Would you output the whole listing below, exactly as it reads?

*Material*:
>>>>

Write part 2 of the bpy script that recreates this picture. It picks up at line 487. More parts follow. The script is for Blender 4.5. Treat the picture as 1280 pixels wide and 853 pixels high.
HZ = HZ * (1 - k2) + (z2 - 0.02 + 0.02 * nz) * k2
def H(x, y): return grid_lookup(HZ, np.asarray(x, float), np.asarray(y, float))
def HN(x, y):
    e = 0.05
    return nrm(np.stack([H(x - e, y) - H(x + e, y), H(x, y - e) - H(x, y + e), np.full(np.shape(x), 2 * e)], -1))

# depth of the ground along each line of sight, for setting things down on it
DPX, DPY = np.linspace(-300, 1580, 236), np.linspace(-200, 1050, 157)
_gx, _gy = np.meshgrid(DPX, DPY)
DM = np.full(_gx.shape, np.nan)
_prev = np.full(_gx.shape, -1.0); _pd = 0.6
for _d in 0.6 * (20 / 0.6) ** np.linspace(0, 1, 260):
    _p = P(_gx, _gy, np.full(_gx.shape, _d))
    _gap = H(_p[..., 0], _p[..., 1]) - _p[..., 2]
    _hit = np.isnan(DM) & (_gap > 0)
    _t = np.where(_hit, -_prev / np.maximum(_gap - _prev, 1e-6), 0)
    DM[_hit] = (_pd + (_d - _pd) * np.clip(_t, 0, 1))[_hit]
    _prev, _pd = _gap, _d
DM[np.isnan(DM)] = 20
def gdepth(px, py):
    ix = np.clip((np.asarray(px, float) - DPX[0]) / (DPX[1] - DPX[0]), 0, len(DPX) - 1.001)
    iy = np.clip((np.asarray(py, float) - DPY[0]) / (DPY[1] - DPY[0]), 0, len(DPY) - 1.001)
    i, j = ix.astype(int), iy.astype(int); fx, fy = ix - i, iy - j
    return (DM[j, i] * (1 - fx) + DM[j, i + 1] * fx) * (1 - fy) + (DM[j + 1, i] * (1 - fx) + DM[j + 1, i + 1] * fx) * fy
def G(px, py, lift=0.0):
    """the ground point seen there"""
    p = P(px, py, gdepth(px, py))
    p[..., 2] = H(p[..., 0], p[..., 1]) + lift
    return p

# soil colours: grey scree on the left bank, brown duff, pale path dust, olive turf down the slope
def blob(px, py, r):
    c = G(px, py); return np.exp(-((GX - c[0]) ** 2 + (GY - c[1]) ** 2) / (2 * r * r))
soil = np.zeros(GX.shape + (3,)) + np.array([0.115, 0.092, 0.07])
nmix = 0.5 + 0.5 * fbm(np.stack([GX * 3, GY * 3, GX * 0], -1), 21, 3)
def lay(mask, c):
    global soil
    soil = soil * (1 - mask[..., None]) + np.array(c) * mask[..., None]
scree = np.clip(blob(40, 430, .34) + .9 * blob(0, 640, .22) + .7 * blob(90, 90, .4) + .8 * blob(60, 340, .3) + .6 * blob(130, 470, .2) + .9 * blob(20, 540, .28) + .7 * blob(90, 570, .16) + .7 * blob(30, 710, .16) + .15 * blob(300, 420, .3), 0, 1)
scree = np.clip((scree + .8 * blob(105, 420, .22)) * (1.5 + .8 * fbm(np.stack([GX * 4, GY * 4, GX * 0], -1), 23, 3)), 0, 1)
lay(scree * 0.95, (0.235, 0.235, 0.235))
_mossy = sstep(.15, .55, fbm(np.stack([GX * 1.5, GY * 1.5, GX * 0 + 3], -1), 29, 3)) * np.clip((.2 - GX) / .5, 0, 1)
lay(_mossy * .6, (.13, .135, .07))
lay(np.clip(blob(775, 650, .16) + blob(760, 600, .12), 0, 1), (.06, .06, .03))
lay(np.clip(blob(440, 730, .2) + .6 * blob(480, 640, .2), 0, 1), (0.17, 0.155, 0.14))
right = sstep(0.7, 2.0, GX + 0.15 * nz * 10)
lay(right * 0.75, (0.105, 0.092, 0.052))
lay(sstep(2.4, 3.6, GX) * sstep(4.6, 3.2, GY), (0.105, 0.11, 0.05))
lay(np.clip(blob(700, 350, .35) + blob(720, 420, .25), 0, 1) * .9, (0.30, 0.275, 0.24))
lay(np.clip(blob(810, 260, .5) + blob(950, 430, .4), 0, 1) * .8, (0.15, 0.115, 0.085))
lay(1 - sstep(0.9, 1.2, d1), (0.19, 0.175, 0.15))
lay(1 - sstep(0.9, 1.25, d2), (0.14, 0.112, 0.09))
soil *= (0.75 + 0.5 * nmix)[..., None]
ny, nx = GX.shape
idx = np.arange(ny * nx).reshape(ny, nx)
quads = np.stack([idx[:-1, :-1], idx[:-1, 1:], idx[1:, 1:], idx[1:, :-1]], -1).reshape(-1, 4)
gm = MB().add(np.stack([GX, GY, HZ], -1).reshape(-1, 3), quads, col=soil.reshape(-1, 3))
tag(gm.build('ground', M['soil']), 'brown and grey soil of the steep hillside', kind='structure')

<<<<

*Exercise solution*:
Write part 2 of the bpy script that recreates this picture. It picks up at line 487. More parts follow. The script is for Blender 4.5. Treat the picture as 1280 pixels wide and 853 pixels high.
HZ = HZ * (1 - k2) + (z2 - 0.02 + 0.02 * nz) * k2
def H(x, y): return grid_lookup(HZ, np.asarray(x, float), np.asarray(y, float))
def HN(x, y):
    e = 0.05
    return nrm(np.stack([H(x - e, y) - H(x + e, y), H(x, y - e) - H(x, y + e), np.full(np.shape(x), 2 * e)], -1))

# depth of the ground along each line of sight, for setting things down on it
DPX, DPY = np.linspace(-300, 1580, 236), np.linspace(-200, 1050, 157)
_gx, _gy = np.meshgrid(DPX, DPY)
DM = np.full(_gx.shape, np.nan)
_prev = np.full(_gx.shape, -1.0); _pd = 0.6
for _d in 0.6 * (20 / 0.6) ** np.linspace(0, 1, 260):
    _p = P(_gx, _gy, np.full(_gx.shape, _d))
    _gap = H(_p[..., 0], _p[..., 1]) - _p[..., 2]
    _hit = np.isnan(DM) & (_gap > 0)
    _t = np.where(_hit, -_prev / np.maximum(_gap - _prev, 1e-6), 0)
    DM[_hit] = (_pd + (_d - _pd) * np.clip(_t, 0, 1))[_hit]
    _prev, _pd = _gap, _d
DM[np.isnan(DM)] = 20
def gdepth(px, py):
    ix = np.clip((np.asarray(px, float) - DPX[0]) / (DPX[1] - DPX[0]), 0, len(DPX) - 1.001)
    iy = np.clip((np.asarray(py, float) - DPY[0]) / (DPY[1] - DPY[0]), 0, len(DPY) - 1.001)
    i, j = ix.astype(int), iy.astype(int); fx, fy = ix - i, iy - j
    return (DM[j, i] * (1 - fx) + DM[j, i + 1] * fx) * (1 - fy) + (DM[j + 1, i] * (1 - fx) + DM[j + 1, i + 1] * fx) * fy
def G(px, py, lift=0.0):
    """the ground point seen there"""
    p = P(px, py, gdepth(px, py))
    p[..., 2] = H(p[..., 0], p[..., 1]) + lift
    return p

# soil colours: grey scree on the left bank, brown duff, pale path dust, olive turf down the slope
def blob(px, py, r):
    c = G(px, py); return np.exp(-((GX - c[0]) ** 2 + (GY - c[1]) ** 2) / (2 * r * r))
soil = np.zeros(GX.shape + (3,)) + np.array([0.115, 0.092, 0.07])
nmix = 0.5 + 0.5 * fbm(np.stack([GX * 3, GY * 3, GX * 0], -1), 21, 3)
def lay(mask, c):
    global soil
    soil = soil * (1 - mask[..., None]) + np.array(c) * mask[..., None]
scree = np.clip(blob(40, 430, .34) + .9 * blob(0, 640, .22) + .7 * blob(90, 90, .4) + .8 * blob(60, 340, .3) + .6 * blob(130, 470, .2) + .9 * blob(20, 540, .28) + .7 * blob(90, 570, .16) + .7 * blob(30, 710, .16) + .15 * blob(300, 420, .3), 0, 1)
scree = np.clip((scree + .8 * blob(105, 420, .22)) * (1.5 + .8 * fbm(np.stack([GX * 4, GY * 4, GX * 0], -1), 23, 3)), 0, 1)
lay(scree * 0.95, (0.235, 0.235, 0.235))
_mossy = sstep(.15, .55, fbm(np.stack([GX * 1.5, GY * 1.5, GX * 0 + 3], -1), 29, 3)) * np.clip((.2 - GX) / .5, 0, 1)
lay(_mossy * .6, (.13, .135, .07))
lay(np.clip(blob(775, 650, .16) + blob(760, 600, .12), 0, 1), (.06, .06, .03))
lay(np.clip(blob(440, 730, .2) + .6 * blob(480, 640, .2), 0, 1), (0.17, 0.155, 0.14))
right = sstep(0.7, 2.0, GX + 0.15 * nz * 10)
lay(right * 0.75, (0.105, 0.092, 0.052))
lay(sstep(2.4, 3.6, GX) * sstep(4.6, 3.2, GY), (0.105, 0.11, 0.05))
lay(np.clip(blob(700, 350, .35) + blob(720, 420, .25), 0, 1) * .9, (0.30, 0.275, 0.24))
lay(np.clip(blob(810, 260, .5) + blob(950, 430, .4), 0, 1) * .8, (0.15, 0.115, 0.085))
lay(1 - sstep(0.9, 1.2, d1), (0.19, 0.175, 0.15))
lay(1 - sstep(0.9, 1.25, d2), (0.14, 0.112, 0.09))
soil *= (0.75 + 0.5 * nmix)[..., None]
ny, nx = GX.shape
idx = np.arange(ny * nx).reshape(ny, nx)
quads = np.stack([idx[:-1, :-1], idx[:-1, 1:], idx[1:, 1:], idx[1:, :-1]], -1).reshape(-1, 4)
gm = MB().add(np.stack([GX, GY, HZ], -1).reshape(-1, 3), quads, col=soil.reshape(-1, 3))
tag(gm.build('ground', M['soil']), 'brown and grey soil of the steep hillside', kind='structure')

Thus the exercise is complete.